DISTRACTED STUDENTS. It feels like students are more distracted than ever—can we reawaken their attention? Listen to the Tea for Teaching podcast episode “Distracted” with author and professor James Lang, and then join us for a discussion about the major ideas explored in the episode and implications for our teaching, including what we can learn from playwrights and poets to hold attention, and how best to use technology in the classroom. As you listen, take a look at our Distracted Students Listening Guide that highlights the main ideas and key reflection questions to consider while you listen. (An accessible listening guide is also available.)

SUPPORTING ADHD LEARNERS.  If ADHD is like having a “racecar brain with bicycle brakes,” how can we help ADHD learners harness their passion and guide them towards achieving our course outcomes? Listen to the Teaching in Higher Ed "Supporting ADHD Learners” with Karen Costa, and then join us for a discussion about the major ideas explored in the episode and implications for our teaching.
Fri, Feb 23, 10 am. Register here.

DEVELOPING ATTENTIVE READERS. How can we motivate students to pay attention while they read and be able to internalize and recall that information? Listen to the Lecture Breakers Podcast episode "Create More Effective and Engaging Reading Activities” with Jenae Cohn, and then join us for a discussion about the major ideas explored in the episode and implications for how we can develop attentive readers.
Wed, Apr 10, 2 pm. Register here. 


Fall 2023 Theme: Compassionate Challenge 

In her new book, Mind over Monsters, Sarah Rose Cavanagh argues that to support youth mental health, we must create compassionate challenge in our courses. She states that once we cultivate learning environments characterized by compassion, we can then prompt our students to engage in the challenging work of learning that helps them face their fears in encouraging ways. Each episode in our fall 2023 playlist below helps us to understand how to build both compassion and challenge in our courses. 
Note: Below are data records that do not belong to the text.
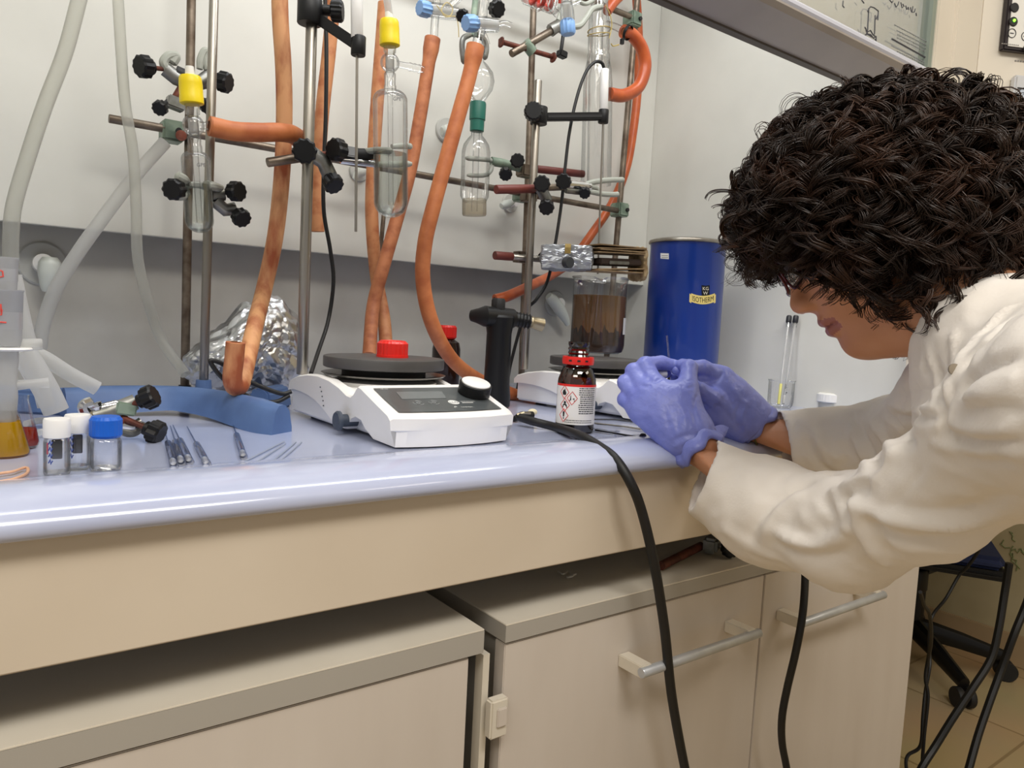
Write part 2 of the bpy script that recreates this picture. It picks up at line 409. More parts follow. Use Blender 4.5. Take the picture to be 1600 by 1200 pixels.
fl = onZ(1595, 1043, 0); XW = fl.x
def floor_mat():
    mt = mat('floor_tiles', '#bfa87e', .3); N = mt.node_tree.nodes; L = mt.node_tree.links
    tc = N.new('ShaderNodeTexCoord'); br = N.new('ShaderNodeTexBrick'); br.offset = 0
    br.inputs['Color1'].default_value = (*lin('#c8b189'), 1); br.inputs['Color2'].default_value = (*lin('#c0a981'), 1)
    br.inputs['Mortar'].default_value = (*lin('#a28b66'), 1); br.inputs['Scale'].default_value = 1
    br.inputs['Brick Width'].default_value = .4; br.inputs['Row Height'].default_value = .4; br.inputs['Mortar Size'].default_value = .004
    mp = N.new('ShaderNodeMapping'); mp.inputs['Location'].default_value = (.1, .12, 0)
    L.new(tc.outputs['Object'], mp.inputs[0]); L.new(mp.outputs[0], br.inputs[0])
    nz = N.new('ShaderNodeTexNoise'); nz.inputs['Scale'].default_value = 3; nz.inputs['Detail'].default_value = 5; L.new(mp.outputs[0], nz.inputs[0])
    mx = N.new('ShaderNodeMix'); mx.data_type = 'RGBA'; mx.blend_type = 'MULTIPLY'; mx.inputs['Factor'].default_value = .3
    L.new(br.outputs[0], mx.inputs['A']); L.new(nz.outputs['Color'], mx.inputs['B']); L.new(mx.outputs['Result'], N['Principled BSDF'].inputs['Base Color'])
    return mt
b = MB(); b.lohi((-2.5, -2.5, -.05), (XW+.1, 3.2, 0)); struct('floor', b, floor_mat())
b = MB(); b.lohi((XW, -2.5, 0), (XW+.1, 3.2, 2.8)); o = struct('wall_side', b, M_wallroom)
rows = []
for k in range(9):
    x = random.uniform(1565, 1600); y = random.uniform(800, 900); pl = [(x, y)]
    for j in range(4): x += random.uniform(-6, 8); y += random.uniform(-8, 9); pl.append((x, y))
    rows.append(pl)
b = MB()
for pl in rows: b.tube([onX(x, y, XW-.001) for x, y in pl], .002, 5)
b.build('pencil_marks', mat('green_marks', '#8d966a', .7), o)
b = MB(); b.lohi((XW-.012, -2.5, 0), (XW, 3.2, .105), .003); struct('baseboard_side', b, mat('baseboard_beige', '#b79f7d', .4))
b = MB(); b.lohi((-2.5, 3.1, 0), (XW, 3.2, 2.8)); struct('wall_far', b, M_wallroom)
b = MB(); b.lohi((-2.5, -2.5, 2.78), (XW+.1, 3.2, 2.85)); struct('ceiling_room', b, M_fascia)

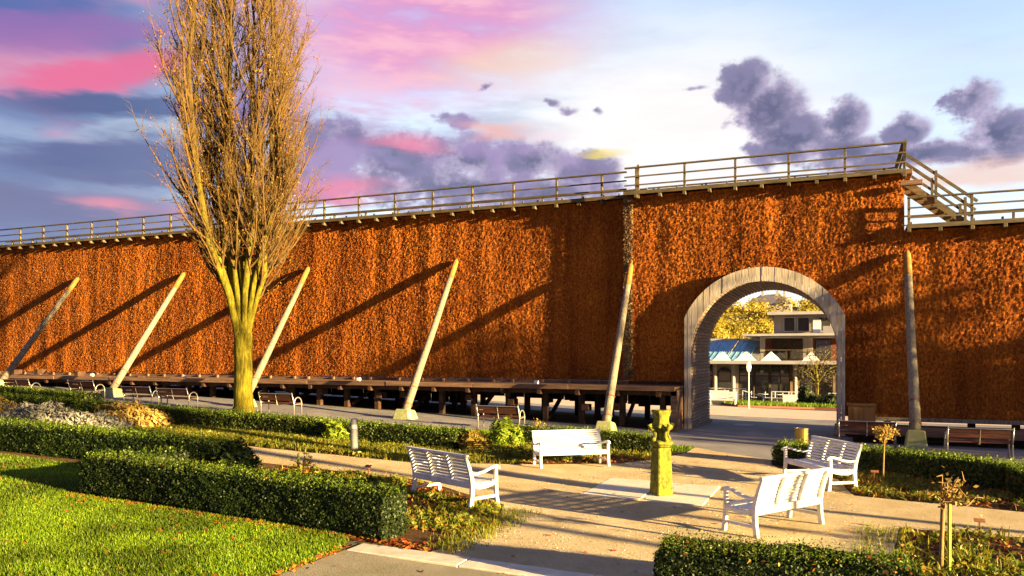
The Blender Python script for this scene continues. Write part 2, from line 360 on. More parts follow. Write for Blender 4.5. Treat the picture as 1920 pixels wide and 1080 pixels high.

MIND OVER MONSTERS. On the Teaching in Higher Ed podcast, Sarah Rose Cavanagh asks, “How do we get up every day, and go into this world that is so challenging, with these bodies that are also challenging, and how do we thrive within that world?” Join us for a discussion of this episode, in which Cavanagh explores how educators can support student mental health through the incorporation of “compassionate challenge” in their courses. We encourage you to explore our Mind over Monsters Listening Guide (accessible version available here) to learn more about the main ideas discussed in the episode.

RIGOR. Jordynn Jack comments, “People seem to think that by admitting more students who have a wider range of backgrounds, we’ve somehow lost some standard that used to be there...often [rigor] is coded language for ‘some students don’t belong, and others do.’” Join us for a discussion of this Tea for Teaching episode, in which Jack and her colleague Viji Sathay discuss how to shape a supportive learning environment that still is a challenging course with high standards. Review our Rigor Listening Guide (accessible version available here) to learn more about the main ideas discussed in the episode.

EMBODIED LEARNING. Susan Hrach’s work on embodied learning emphasizes that we are embodied creatures, not just brains on sticks. Join us for this discussion of this Intentional Teaching episode to explore Hrach’s exploration of how the interaction between our bodies and our physical environment impacts the act of learning. Take a look at our Embodied Learning Listening Guide (or view the accessible version) to get a sense of the main ideas discussed in the episode.

SUPER COURSES. Ken Bain explains that “one of the keys to embracing productive failure is to provide students with very dramatic and enchanting learning environments, at the very beginning of their experience, so that students say to themselves, ‘This is going to be different.’” Join us for a discussion of this Tea for Teaching episode that highlights Bain’s research on super courses and how they are shaped around intriguing questions. Our Super Courses Listening Guide highlights the main ideas of the episode (accessible version available here).